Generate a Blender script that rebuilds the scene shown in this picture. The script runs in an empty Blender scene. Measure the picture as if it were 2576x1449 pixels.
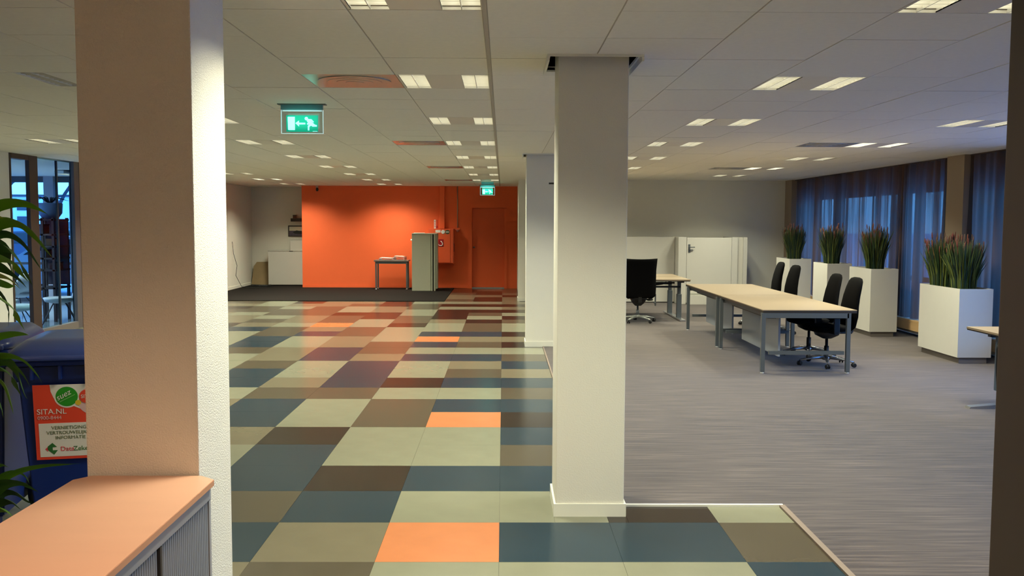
import bpy, bmesh, math, random
from mathutils import Vector, Matrix
random.seed(7)
PI = math.pi
S = bpy.context.scene
COL = S.collection

# ------------------------------------------------------------------ camera
EYE = 1.697
F_PX, PITCH, YAW, ROLL = 2349.0, 0.0698, 0.0098, 0.0039

def cam_axis(u, w, v):
    c, s = math.cos(ROLL), math.sin(ROLL); u, v = c*u - s*v, s*u + c*v
    d = [u, w, v]
    c, s = math.cos(-PITCH), math.sin(-PITCH); d = [d[0], c*d[1] - s*d[2], s*d[1] + c*d[2]]
    c, s = math.cos(YAW), math.sin(YAW)
    return Vector((c*d[0] + s*d[1], -s*d[0] + c*d[1], d[2]))
cam = bpy.data.objects.new('camera', bpy.data.cameras.new('camera'))
COL.objects.link(cam)
r, f, u = cam_axis(1, 0, 0), cam_axis(0, 1, 0), cam_axis(0, 0, 1)
M = Matrix(((r.x, u.x, -f.x, 0), (r.y, u.y, -f.y, 0), (r.z, u.z, -f.z, EYE), (0, 0, 0, 1)))
cam.matrix_world = M
cam.data.sensor_width = 36.0
cam.data.lens = F_PX / 2576.0 * 36.0
cam.data.clip_start = 0.05
cam.data.clip_end = 400
S.camera = cam
S.view_settings.view_transform = 'Standard'
S.view_settings.look = 'None'
S.view_settings.gamma = 1
S.view_settings.exposure = 0.0
S.view_settings.use_curve_mapping = False

# ------------------------------------------------------------------ world
SKY_STRENGTH = 6.5
W = bpy.data.worlds.new('dusk_sky'); S.world = W; W.use_nodes = True
wn, wl = W.node_tree.nodes, W.node_tree.links
wn.clear()
out = wn.new('ShaderNodeOutputWorld'); bg = wn.new('ShaderNodeBackground')
tc = wn.new('ShaderNodeTexCoord'); sep = wn.new('ShaderNodeSeparateXYZ'); rp = wn.new('ShaderNodeValToRGB')
wl.new(tc.outputs['Generated'], sep.inputs[0]); wl.new(sep.outputs['Z'], rp.inputs[0])
rp.color_ramp.elements[0].position = 0.0; rp.color_ramp.elements[0].color = (.11, .35, .78, 1)
rp.color_ramp.elements[1].position = 0.6; rp.color_ramp.elements[1].color = (.06, .19, .66, 1)
wl.new(rp.outputs[0], bg.inputs[0]); bg.inputs[1].default_value = SKY_STRENGTH
wl.new(bg.outputs[0], out.inputs[0])

# lamp light settings (used by the ceiling light builder)
LAMP_COLOR = (1.0, 1.0, 0.77)
LAMP_WATT = 23.5
LAMP_SPREAD = math.radians(130)
TUBE_GLOW = 2.6

# ------------------------------------------------------------------ materials
def lin(c):
    return tuple((v/255/12.92) if v/255 <= .04045 else ((v/255+.055)/1.055)**2.4 for v in c) + (1,)
MATS = {}
def mat(name, rgb, rough=.6, metal=0.0, noise=0.0, nscale=(8, 8, 8), bump=0.0, bscale=60, emit=None, estr=0.0, spec=.5, detail=4):
    if name in MATS: return MATS[name]
    m = bpy.data.materials.new(name); m.use_nodes = True
    n, l = m.node_tree.nodes, m.node_tree.links
    b = n['Principled BSDF']
    c = lin(rgb)
    b.inputs['Base Color'].default_value = c
    b.inputs['Roughness'].default_value = rough
    b.inputs['Metallic'].default_value = metal
    b.inputs['Specular IOR Level'].default_value = spec
    t = n.new('ShaderNodeTexCoord')
    mp = n.new('ShaderNodeMapping'); mp.inputs['Scale'].default_value = nscale
    l.new(t.outputs['Object'], mp.inputs[0])
    nz = n.new('ShaderNodeTexNoise'); nz.inputs['Scale'].default_value = 1.0; nz.inputs['Detail'].default_value = detail
    l.new(mp.outputs[0], nz.inputs[0])
    a = max(noise, .02)
    mr = n.new('ShaderNodeMapRange'); mr.inputs['To Min'].default_value = 1-a; mr.inputs['To Max'].default_value = 1+a
    l.new(nz.outputs[0], mr.inputs[0])
    mx = n.new('ShaderNodeVectorMath'); mx.operation = 'SCALE'; mx.inputs[0].default_value = c[:3]
    l.new(mr.outputs[0], mx.inputs['Scale'])
    l.new(mx.outputs[0], b.inputs['Base Color'])
    if bump:
        nb = n.new('ShaderNodeTexNoise'); nb.inputs['Scale'].default_value = bscale; nb.inputs['Detail'].default_value = 2
        l.new(t.outputs['Object'], nb.inputs[0])
        bp = n.new('ShaderNodeBump'); bp.inputs['Strength'].default_value = bump; bp.inputs['Distance'].default_value = .01
        l.new(nb.outputs[0], bp.inputs['Height']); l.new(bp.outputs[0], b.inputs['Normal'])
    if emit:
        b.inputs['Emission Color'].default_value = lin(emit); b.inputs['Emission Strength'].default_value = estr
    MATS[name] = m
    return m
def glass(name, tint=(1, 1, 1), refl=1.0):
    if name in MATS: return MATS[name]
    m = bpy.data.materials.new(name); m.use_nodes = True
    n, l = m.node_tree.nodes, m.node_tree.links; n.clear()
    o = n.new('ShaderNodeOutputMaterial'); mx = n.new('ShaderNodeMixShader'); fr = n.new('ShaderNodeLayerWeight')
    tr = n.new('ShaderNodeBsdfTransparent'); gl = n.new('ShaderNodeBsdfGlossy')
    pw = n.new('ShaderNodeMath'); pw.operation = 'POWER'; pw.inputs[1].default_value = 5
    mu = n.new('ShaderNodeMath'); mu.operation = 'MULTIPLY_ADD'; mu.inputs[1].default_value = .94*refl; mu.inputs[2].default_value = .045*refl
    tr.inputs[0].default_value = (*tint, 1); gl.inputs['Roughness'].default_value = .01
    l.new(fr.outputs['Facing'], pw.inputs[0]); l.new(pw.outputs[0], mu.inputs[0]); l.new(mu.outputs[0], mx.inputs[0])
    l.new(tr.outputs[0], mx.inputs[1]); l.new(gl.outputs[0], mx.inputs[2]); l.new(mx.outputs[0], o.inputs[0])
    MATS[name] = m
    return m
def fabric(name, rgb, see):
    m = bpy.data.materials.new(name); m.use_nodes = True
    n, l = m.node_tree.nodes, m.node_tree.links; n.clear()
    o = n.new('ShaderNodeOutputMaterial'); m1 = n.new('ShaderNodeMixShader'); m2 = n.new('ShaderNodeMixShader')
    d = n.new('ShaderNodeBsdfDiffuse'); t = n.new('ShaderNodeBsdfTranslucent'); p = n.new('ShaderNodeBsdfTransparent')
    w = n.new('ShaderNodeTexNoise'); w.inputs['Scale'].default_value = 9
    tcn = n.new('ShaderNodeTexCoord'); mp = n.new('ShaderNodeMapping'); mp.inputs['Scale'].default_value = (.3, .8, .05)
    l.new(tcn.outputs['Object'], mp.inputs[0]); l.new(mp.outputs[0], w.inputs[0])
    mr = n.new('ShaderNodeMapRange'); mr.inputs['From Min'].default_value = .35; mr.inputs['From Max'].default_value = .65; mr.inputs['To Min'].default_value = see*.15; mr.inputs['To Max'].default_value = see*1.9
    l.new(w.outputs[0], mr.inputs[0]); l.new(mr.outputs[0], m2.inputs[0])
    d.inputs[0].default_value = lin(rgb); t.inputs[0].default_value = lin((128, 140, 132))
    w2 = n.new('ShaderNodeTexNoise'); w2.inputs['Scale'].default_value = 1; w2.inputs['Detail'].default_value = 3
    mp2 = n.new('ShaderNodeMapping'); mp2.inputs['Scale'].default_value = (.5, 3.2, .06)
    l.new(tcn.outputs['Object'], mp2.inputs[0]); l.new(mp2.outputs[0], w2.inputs[0])
    m3 = n.new('ShaderNodeMapRange'); m3.inputs['From Min'].default_value = .38; m3.inputs['From Max'].default_value = .62
    m3.inputs['To Min'].default_value = .06; m3.inputs['To Max'].default_value = .46
    l.new(w2.outputs[0], m3.inputs[0]); l.new(m3.outputs[0], m1.inputs[0])
    l.new(d.outputs[0], m1.inputs[1]); l.new(t.outputs[0], m1.inputs[2])
    l.new(m1.outputs[0], m2.inputs[1]); l.new(p.outputs[0], m2.inputs[2]); l.new(m2.outputs[0], o.inputs[0])
    MATS[name] = m
    return m

wall_m = mat('wall_paint', (222, 218, 205), .85, bump=.12, bscale=120)
orange_m = mat('orange_paint', (234, 98, 46), .7, bump=.08, bscale=120)
ceil_m = mat('ceiling_tile', (236, 231, 218), .9, noise=.05, nscale=(30, 30, 30), bump=.1, bscale=200)
grid_m = mat('ceiling_grid', (182, 172, 156), .6)
void_m = mat('plenum_dark', (30, 27, 24), .95)
metalpanel_m = mat('painted_metal_panel', (176, 170, 160), .22, metal=.25)
lightpanel_m = mat('light_centre_panel', (226, 218, 205), .42)
white_m = mat('white_lacquer', (196, 192, 182), .3)
trimw_m = mat('white_trim', (228, 226, 212), .4)
beech_m = mat('beech_laminate', (202, 155, 128), .38, noise=.06, nscale=(3, 12, 3), detail=6)
tambour_m = mat('tambour_grey', (142, 146, 152), .4)
desk_m = mat('desk_top_laminate', (152, 134, 110), .3, noise=.03, nscale=(4, 20, 4))
edge_m = mat('dark_edge', (40, 34, 30), .5)
steel_m = mat('grey_steel', (92, 98, 102), .42, metal=.3)
alu_m = mat('polished_aluminium', (190, 192, 196), .25, metal=.9)
black_m = mat('black_fabric', (8, 7, 7), .95, spec=.08, noise=.2, nscale=(40, 40, 40), bump=.2, bscale=300)
blackp_m = mat('black_plastic', (18, 18, 19), .45)
chrome_m = mat('chrome', (200, 200, 200), .15, metal=1)
cabinet_m = mat('grey_cabinet', (178, 178, 156), .45)
brown_m = mat('dark_brown_frame', (54, 42, 36), .55, noise=.1, nscale=(4, 4, 30))
board_m = mat('brown_hardboard', (150, 128, 92), .8, noise=.08)
runner_m = mat('black_runner', (27, 23, 21), .95, spec=.1, noise=.15, nscale=(60, 60, 60), bump=.3, bscale=300)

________

**Problem**
From the first line above through the line containing "F_PX, PITCH, YAW, ROLL", copy everything exactly, without the pictures.

**Completed task**
Generate a Blender script that rebuilds the scene shown in this picture. The script runs in an empty Blender scene. Measure the picture as if it were 2576x1449 pixels.
import bpy, bmesh, math, random
from mathutils import Vector, Matrix
random.seed(7)
PI = math.pi
S = bpy.context.scene
COL = S.collection

# ------------------------------------------------------------------ camera
EYE = 1.697
F_PX, PITCH, YAW, ROLL = 2349.0, 0.0698, 0.0098, 0.0039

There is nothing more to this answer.